> _MATERIAL SHOWN_:
○ ○ ○ ○

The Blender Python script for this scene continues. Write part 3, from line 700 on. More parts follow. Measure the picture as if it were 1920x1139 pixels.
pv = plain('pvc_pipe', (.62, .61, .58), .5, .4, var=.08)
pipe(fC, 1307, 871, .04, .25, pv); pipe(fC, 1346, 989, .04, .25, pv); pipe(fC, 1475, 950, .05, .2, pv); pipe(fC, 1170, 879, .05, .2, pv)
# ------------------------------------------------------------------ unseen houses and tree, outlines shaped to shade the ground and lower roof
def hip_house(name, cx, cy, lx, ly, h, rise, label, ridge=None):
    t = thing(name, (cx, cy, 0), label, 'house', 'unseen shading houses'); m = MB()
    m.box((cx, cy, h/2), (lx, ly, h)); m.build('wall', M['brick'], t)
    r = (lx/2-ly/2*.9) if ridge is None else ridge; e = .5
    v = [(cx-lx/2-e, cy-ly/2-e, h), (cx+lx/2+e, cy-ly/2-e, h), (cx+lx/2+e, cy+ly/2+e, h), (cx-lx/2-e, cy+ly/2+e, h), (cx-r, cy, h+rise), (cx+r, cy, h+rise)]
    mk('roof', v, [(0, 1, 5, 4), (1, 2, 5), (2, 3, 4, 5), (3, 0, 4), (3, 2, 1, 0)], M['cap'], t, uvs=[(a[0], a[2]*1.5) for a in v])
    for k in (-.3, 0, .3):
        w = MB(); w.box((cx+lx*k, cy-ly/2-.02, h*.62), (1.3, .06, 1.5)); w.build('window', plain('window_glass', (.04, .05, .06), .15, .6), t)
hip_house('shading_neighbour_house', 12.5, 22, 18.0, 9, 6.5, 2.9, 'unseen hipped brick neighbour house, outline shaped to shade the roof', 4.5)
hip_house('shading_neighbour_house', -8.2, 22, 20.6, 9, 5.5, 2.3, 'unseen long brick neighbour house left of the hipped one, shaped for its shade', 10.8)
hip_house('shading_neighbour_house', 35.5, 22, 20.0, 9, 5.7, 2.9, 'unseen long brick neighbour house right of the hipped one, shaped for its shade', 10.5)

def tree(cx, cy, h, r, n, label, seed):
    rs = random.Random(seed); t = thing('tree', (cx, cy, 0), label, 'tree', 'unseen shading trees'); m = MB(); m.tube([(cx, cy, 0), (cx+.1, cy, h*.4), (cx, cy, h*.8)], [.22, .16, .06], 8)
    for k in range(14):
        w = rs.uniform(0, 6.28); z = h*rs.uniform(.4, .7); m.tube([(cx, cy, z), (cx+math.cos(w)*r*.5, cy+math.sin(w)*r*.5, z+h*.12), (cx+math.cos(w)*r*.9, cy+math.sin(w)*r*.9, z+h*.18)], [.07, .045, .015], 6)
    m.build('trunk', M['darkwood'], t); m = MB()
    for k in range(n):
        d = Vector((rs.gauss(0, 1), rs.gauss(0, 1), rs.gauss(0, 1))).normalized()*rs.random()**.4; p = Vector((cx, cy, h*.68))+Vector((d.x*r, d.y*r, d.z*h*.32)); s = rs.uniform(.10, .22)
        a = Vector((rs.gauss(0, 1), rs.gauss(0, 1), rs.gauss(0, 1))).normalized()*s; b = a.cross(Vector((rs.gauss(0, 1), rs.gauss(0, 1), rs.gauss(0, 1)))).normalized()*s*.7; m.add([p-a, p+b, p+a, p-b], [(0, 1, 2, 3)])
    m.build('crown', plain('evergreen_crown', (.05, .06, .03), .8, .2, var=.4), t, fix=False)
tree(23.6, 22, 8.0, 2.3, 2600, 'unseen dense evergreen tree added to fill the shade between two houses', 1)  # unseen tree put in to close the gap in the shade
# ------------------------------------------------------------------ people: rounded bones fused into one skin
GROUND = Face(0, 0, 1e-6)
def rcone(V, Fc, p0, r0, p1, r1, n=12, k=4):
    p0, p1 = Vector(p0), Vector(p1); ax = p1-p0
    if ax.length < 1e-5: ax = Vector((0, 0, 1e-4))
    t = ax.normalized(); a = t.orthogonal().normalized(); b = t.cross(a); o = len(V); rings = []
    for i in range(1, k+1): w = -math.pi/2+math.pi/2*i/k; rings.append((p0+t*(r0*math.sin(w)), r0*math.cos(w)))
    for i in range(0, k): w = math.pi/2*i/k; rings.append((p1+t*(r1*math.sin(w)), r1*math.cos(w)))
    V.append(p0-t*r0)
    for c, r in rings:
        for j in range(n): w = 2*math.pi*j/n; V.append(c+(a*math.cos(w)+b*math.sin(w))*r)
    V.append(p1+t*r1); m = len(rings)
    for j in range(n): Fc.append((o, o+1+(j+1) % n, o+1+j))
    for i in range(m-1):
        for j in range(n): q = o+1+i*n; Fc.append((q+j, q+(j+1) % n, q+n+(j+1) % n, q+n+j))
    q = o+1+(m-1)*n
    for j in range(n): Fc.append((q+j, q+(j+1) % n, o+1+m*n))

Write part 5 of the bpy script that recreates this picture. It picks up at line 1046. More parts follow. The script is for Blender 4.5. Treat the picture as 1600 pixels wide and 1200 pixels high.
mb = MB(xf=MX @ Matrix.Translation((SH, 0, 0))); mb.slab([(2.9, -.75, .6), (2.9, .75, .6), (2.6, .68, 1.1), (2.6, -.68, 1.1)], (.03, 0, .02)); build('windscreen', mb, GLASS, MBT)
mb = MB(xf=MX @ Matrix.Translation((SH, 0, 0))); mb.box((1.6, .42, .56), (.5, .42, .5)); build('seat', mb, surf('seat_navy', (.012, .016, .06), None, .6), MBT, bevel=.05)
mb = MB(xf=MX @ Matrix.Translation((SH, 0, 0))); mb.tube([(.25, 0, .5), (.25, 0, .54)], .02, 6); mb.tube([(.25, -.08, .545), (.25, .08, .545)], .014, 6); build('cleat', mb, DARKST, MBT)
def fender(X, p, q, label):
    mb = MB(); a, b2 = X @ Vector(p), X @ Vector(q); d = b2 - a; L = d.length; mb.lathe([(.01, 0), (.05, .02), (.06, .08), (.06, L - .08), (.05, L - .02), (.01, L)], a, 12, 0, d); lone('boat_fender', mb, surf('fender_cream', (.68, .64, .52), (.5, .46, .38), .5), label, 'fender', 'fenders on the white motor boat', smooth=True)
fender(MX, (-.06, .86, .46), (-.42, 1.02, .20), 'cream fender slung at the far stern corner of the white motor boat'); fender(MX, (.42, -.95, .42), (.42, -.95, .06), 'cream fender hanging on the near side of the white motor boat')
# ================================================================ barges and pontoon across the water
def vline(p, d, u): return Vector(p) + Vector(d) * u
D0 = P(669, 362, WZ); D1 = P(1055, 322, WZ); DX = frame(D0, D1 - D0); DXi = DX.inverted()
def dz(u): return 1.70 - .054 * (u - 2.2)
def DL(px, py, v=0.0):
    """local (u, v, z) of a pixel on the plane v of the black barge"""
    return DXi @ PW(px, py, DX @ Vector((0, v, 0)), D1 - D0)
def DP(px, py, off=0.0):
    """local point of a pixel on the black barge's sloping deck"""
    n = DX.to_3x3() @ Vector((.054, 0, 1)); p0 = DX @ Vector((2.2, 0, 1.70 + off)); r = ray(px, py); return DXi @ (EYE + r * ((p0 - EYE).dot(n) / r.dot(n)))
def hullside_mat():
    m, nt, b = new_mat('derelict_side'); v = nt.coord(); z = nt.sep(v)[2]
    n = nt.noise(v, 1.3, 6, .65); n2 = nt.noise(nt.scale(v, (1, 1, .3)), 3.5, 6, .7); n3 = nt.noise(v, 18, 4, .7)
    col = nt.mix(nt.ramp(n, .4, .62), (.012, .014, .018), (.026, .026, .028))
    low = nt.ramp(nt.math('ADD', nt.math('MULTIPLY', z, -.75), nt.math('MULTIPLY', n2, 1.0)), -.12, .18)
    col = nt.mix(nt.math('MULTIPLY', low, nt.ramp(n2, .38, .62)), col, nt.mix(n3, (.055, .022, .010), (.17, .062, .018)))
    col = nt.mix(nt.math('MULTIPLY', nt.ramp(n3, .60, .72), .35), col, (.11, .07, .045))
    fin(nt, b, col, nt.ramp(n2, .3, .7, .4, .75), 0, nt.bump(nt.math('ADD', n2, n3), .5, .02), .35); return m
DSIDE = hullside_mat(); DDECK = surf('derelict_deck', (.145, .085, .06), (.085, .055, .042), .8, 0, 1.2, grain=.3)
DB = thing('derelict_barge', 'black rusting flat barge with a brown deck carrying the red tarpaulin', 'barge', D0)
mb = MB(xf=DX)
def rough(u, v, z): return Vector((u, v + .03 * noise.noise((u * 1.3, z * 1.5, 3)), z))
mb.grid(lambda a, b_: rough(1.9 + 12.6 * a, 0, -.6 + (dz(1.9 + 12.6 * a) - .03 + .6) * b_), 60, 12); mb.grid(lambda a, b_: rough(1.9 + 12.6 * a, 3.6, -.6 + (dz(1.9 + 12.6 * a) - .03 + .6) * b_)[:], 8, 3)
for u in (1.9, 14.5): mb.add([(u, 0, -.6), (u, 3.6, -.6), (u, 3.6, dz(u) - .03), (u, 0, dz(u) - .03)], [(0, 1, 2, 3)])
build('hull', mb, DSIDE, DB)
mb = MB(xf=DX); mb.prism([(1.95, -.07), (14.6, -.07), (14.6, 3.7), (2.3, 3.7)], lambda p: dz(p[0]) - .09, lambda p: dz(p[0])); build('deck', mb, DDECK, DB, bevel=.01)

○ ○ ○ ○

Locate all lines holding the word "parts", then copy them out.

> _OUTPUT BELOW_:
The Blender Python script for this scene continues. Write part 3, from line 700 on. More parts follow. Measure the picture as if it were 1920x1139 pixels.
Write part 5 of the bpy script that recreates this picture. It picks up at line 1046. More parts follow. The script is for Blender 4.5. Treat the picture as 1600 pixels wide and 1200 pixels high.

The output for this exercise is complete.